## Start

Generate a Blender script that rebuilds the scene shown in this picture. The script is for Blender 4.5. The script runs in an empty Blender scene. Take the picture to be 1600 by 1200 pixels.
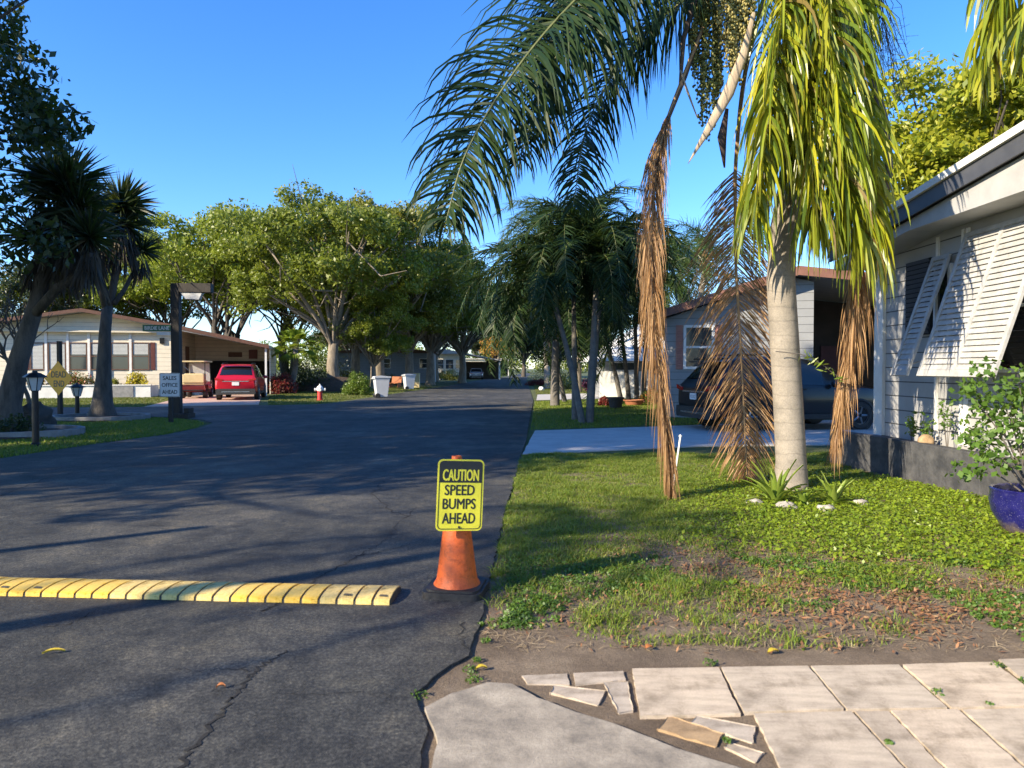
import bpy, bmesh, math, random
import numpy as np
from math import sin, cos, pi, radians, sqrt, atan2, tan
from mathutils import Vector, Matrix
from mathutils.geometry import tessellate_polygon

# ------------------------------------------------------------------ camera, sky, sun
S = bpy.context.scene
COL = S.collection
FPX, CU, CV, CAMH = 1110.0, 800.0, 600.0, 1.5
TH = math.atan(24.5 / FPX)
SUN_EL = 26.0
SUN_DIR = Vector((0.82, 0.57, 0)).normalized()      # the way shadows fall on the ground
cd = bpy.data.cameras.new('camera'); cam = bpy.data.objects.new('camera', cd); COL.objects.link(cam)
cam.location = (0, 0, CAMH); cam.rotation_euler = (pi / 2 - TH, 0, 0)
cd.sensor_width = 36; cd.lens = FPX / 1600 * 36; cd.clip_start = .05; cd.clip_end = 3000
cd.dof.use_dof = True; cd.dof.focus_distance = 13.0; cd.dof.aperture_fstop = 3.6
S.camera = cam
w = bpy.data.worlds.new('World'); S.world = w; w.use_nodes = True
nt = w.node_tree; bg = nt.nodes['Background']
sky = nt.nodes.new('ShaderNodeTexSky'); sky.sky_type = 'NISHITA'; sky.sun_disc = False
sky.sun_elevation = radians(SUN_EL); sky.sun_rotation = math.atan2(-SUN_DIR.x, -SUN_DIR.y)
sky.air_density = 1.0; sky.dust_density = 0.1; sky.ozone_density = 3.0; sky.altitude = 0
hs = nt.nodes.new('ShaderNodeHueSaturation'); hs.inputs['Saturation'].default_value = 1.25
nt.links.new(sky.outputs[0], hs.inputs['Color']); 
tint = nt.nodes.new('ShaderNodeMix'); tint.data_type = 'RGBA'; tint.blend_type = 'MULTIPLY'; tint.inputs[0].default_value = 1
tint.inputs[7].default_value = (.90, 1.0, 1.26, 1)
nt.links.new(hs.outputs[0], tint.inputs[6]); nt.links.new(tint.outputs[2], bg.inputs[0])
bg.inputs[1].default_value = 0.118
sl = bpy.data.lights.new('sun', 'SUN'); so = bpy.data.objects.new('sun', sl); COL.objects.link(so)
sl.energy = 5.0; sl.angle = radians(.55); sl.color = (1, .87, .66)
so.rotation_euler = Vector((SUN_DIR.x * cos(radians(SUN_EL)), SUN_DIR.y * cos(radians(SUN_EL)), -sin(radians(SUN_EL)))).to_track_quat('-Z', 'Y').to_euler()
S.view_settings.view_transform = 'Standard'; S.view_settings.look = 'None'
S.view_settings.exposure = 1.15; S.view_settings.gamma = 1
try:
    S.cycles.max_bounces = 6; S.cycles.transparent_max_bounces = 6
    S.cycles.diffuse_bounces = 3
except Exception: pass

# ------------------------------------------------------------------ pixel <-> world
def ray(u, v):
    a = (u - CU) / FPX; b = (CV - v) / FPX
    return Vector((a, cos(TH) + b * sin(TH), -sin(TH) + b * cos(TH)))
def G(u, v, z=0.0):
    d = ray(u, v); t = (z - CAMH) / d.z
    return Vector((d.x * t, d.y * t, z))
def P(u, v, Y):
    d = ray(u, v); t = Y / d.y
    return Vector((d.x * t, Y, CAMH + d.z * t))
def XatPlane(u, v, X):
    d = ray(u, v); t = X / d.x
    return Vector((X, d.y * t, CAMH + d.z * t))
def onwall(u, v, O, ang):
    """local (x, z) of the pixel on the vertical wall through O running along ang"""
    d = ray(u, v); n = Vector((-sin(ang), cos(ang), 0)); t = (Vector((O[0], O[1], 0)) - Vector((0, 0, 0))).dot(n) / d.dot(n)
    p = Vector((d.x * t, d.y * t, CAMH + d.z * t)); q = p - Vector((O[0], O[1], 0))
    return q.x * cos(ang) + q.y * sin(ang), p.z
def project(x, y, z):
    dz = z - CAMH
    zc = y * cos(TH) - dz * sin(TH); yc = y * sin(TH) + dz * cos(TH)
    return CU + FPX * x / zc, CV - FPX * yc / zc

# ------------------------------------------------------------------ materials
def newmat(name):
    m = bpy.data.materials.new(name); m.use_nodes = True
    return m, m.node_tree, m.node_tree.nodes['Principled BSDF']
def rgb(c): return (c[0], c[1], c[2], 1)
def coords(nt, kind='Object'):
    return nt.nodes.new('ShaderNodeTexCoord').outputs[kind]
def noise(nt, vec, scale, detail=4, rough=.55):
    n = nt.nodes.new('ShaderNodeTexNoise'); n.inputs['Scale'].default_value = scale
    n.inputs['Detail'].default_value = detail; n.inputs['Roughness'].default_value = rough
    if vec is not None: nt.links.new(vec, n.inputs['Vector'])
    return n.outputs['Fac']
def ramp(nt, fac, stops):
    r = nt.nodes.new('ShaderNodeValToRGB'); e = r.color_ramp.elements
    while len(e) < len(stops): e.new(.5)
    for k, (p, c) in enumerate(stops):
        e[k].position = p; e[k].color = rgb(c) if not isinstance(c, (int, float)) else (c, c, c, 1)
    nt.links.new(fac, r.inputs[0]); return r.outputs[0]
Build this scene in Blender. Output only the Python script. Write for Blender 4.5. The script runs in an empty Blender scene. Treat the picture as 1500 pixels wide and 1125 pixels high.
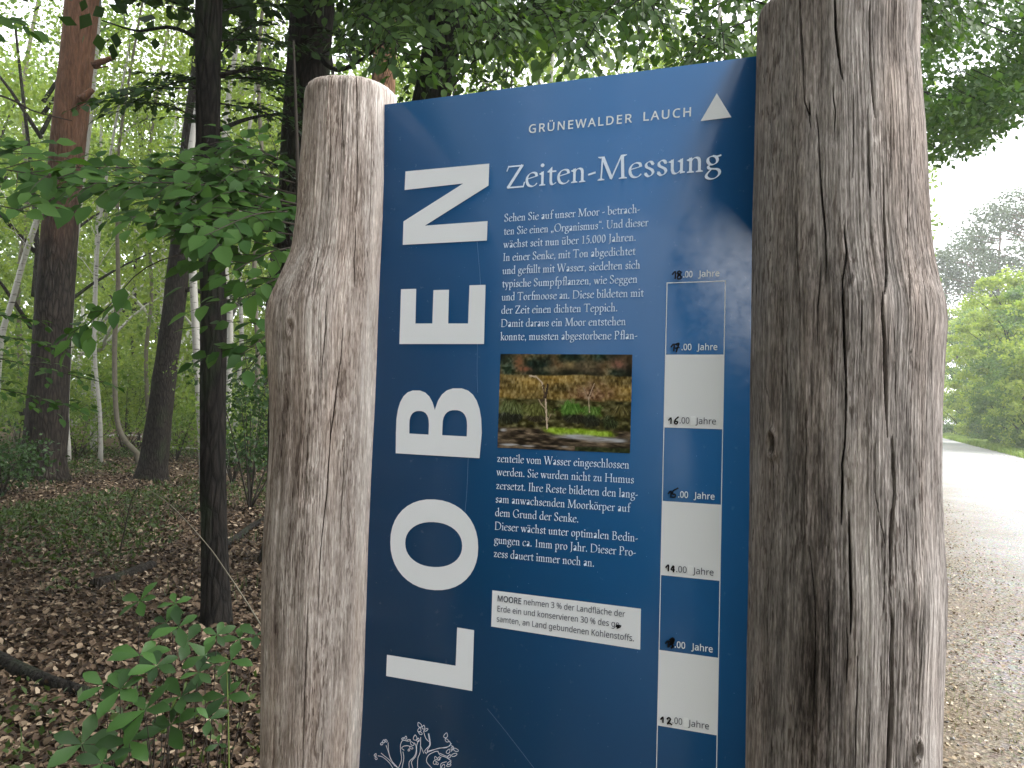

## End

Directions for this task
Reproduce all the records verbatim, excluding images.

Output of the exercise
Generate a Blender script that rebuilds the scene shown in this picture. The script is for Blender 4.5. The script runs in an empty Blender scene. Take the picture to be 1600 by 1200 pixels.
import bpy, bmesh, math, random
import numpy as np
from math import sin, cos, pi, radians, sqrt, atan2, tan
from mathutils import Vector, Matrix
from mathutils.geometry import tessellate_polygon

# ------------------------------------------------------------------ camera, sky, sun
S = bpy.context.scene
COL = S.collection
FPX, CU, CV, CAMH = 1110.0, 800.0, 600.0, 1.5
TH = math.atan(24.5 / FPX)
SUN_EL = 26.0
SUN_DIR = Vector((0.82, 0.57, 0)).normalized()      # the way shadows fall on the ground
cd = bpy.data.cameras.new('camera'); cam = bpy.data.objects.new('camera', cd); COL.objects.link(cam)
cam.location = (0, 0, CAMH); cam.rotation_euler = (pi / 2 - TH, 0, 0)
cd.sensor_width = 36; cd.lens = FPX / 1600 * 36; cd.clip_start = .05; cd.clip_end = 3000
cd.dof.use_dof = True; cd.dof.focus_distance = 13.0; cd.dof.aperture_fstop = 3.6
S.camera = cam
w = bpy.data.worlds.new('World'); S.world = w; w.use_nodes = True
nt = w.node_tree; bg = nt.nodes['Background']
sky = nt.nodes.new('ShaderNodeTexSky'); sky.sky_type = 'NISHITA'; sky.sun_disc = False
sky.sun_elevation = radians(SUN_EL); sky.sun_rotation = math.atan2(-SUN_DIR.x, -SUN_DIR.y)
sky.air_density = 1.0; sky.dust_density = 0.1; sky.ozone_density = 3.0; sky.altitude = 0
hs = nt.nodes.new('ShaderNodeHueSaturation'); hs.inputs['Saturation'].default_value = 1.25
nt.links.new(sky.outputs[0], hs.inputs['Color']); 
tint = nt.nodes.new('ShaderNodeMix'); tint.data_type = 'RGBA'; tint.blend_type = 'MULTIPLY'; tint.inputs[0].default_value = 1
tint.inputs[7].default_value = (.90, 1.0, 1.26, 1)
nt.links.new(hs.outputs[0], tint.inputs[6]); nt.links.new(tint.outputs[2], bg.inputs[0])
bg.inputs[1].default_value = 0.118
sl = bpy.data.lights.new('sun', 'SUN'); so = bpy.data.objects.new('sun', sl); COL.objects.link(so)
sl.energy = 5.0; sl.angle = radians(.55); sl.color = (1, .87, .66)
so.rotation_euler = Vector((SUN_DIR.x * cos(radians(SUN_EL)), SUN_DIR.y * cos(radians(SUN_EL)), -sin(radians(SUN_EL)))).to_track_quat('-Z', 'Y').to_euler()
S.view_settings.view_transform = 'Standard'; S.view_settings.look = 'None'
S.view_settings.exposure = 1.15; S.view_settings.gamma = 1
try:
    S.cycles.max_bounces = 6; S.cycles.transparent_max_bounces = 6
    S.cycles.diffuse_bounces = 3
except Exception: pass

# ------------------------------------------------------------------ pixel <-> world
def ray(u, v):
    a = (u - CU) / FPX; b = (CV - v) / FPX
    return Vector((a, cos(TH) + b * sin(TH), -sin(TH) + b * cos(TH)))
def G(u, v, z=0.0):
    d = ray(u, v); t = (z - CAMH) / d.z
    return Vector((d.x * t, d.y * t, z))
def P(u, v, Y):
    d = ray(u, v); t = Y / d.y
    return Vector((d.x * t, Y, CAMH + d.z * t))
def XatPlane(u, v, X):
    d = ray(u, v); t = X / d.x
    return Vector((X, d.y * t, CAMH + d.z * t))
def onwall(u, v, O, ang):
    """local (x, z) of the pixel on the vertical wall through O running along ang"""
    d = ray(u, v); n = Vector((-sin(ang), cos(ang), 0)); t = (Vector((O[0], O[1], 0)) - Vector((0, 0, 0))).dot(n) / d.dot(n)
    p = Vector((d.x * t, d.y * t, CAMH + d.z * t)); q = p - Vector((O[0], O[1], 0))
    return q.x * cos(ang) + q.y * sin(ang), p.z
def project(x, y, z):
    dz = z - CAMH
    zc = y * cos(TH) - dz * sin(TH); yc = y * sin(TH) + dz * cos(TH)
    return CU + FPX * x / zc, CV - FPX * yc / zc

# ------------------------------------------------------------------ materials
def newmat(name):
    m = bpy.data.materials.new(name); m.use_nodes = True
    return m, m.node_tree, m.node_tree.nodes['Principled BSDF']
def rgb(c): return (c[0], c[1], c[2], 1)
def coords(nt, kind='Object'):
    return nt.nodes.new('ShaderNodeTexCoord').outputs[kind]
def noise(nt, vec, scale, detail=4, rough=.55):
    n = nt.nodes.new('ShaderNodeTexNoise'); n.inputs['Scale'].default_value = scale
    n.inputs['Detail'].default_value = detail; n.inputs['Roughness'].default_value = rough
    if vec is not None: nt.links.new(vec, n.inputs['Vector'])
    return n.outputs['Fac']
def ramp(nt, fac, stops):
    r = nt.nodes.new('ShaderNodeValToRGB'); e = r.color_ramp.elements
    while len(e) < len(stops): e.new(.5)
    for k, (p, c) in enumerate(stops):
        e[k].position = p; e[k].color = rgb(c) if not isinstance(c, (int, float)) else (c, c, c, 1)
    nt.links.new(fac, r.inputs[0]); return r.outputs[0]
Build this scene in Blender. Output only the Python script. Write for Blender 4.5. The script runs in an empty Blender scene. Treat the picture as 1500 pixels wide and 1125 pixels high.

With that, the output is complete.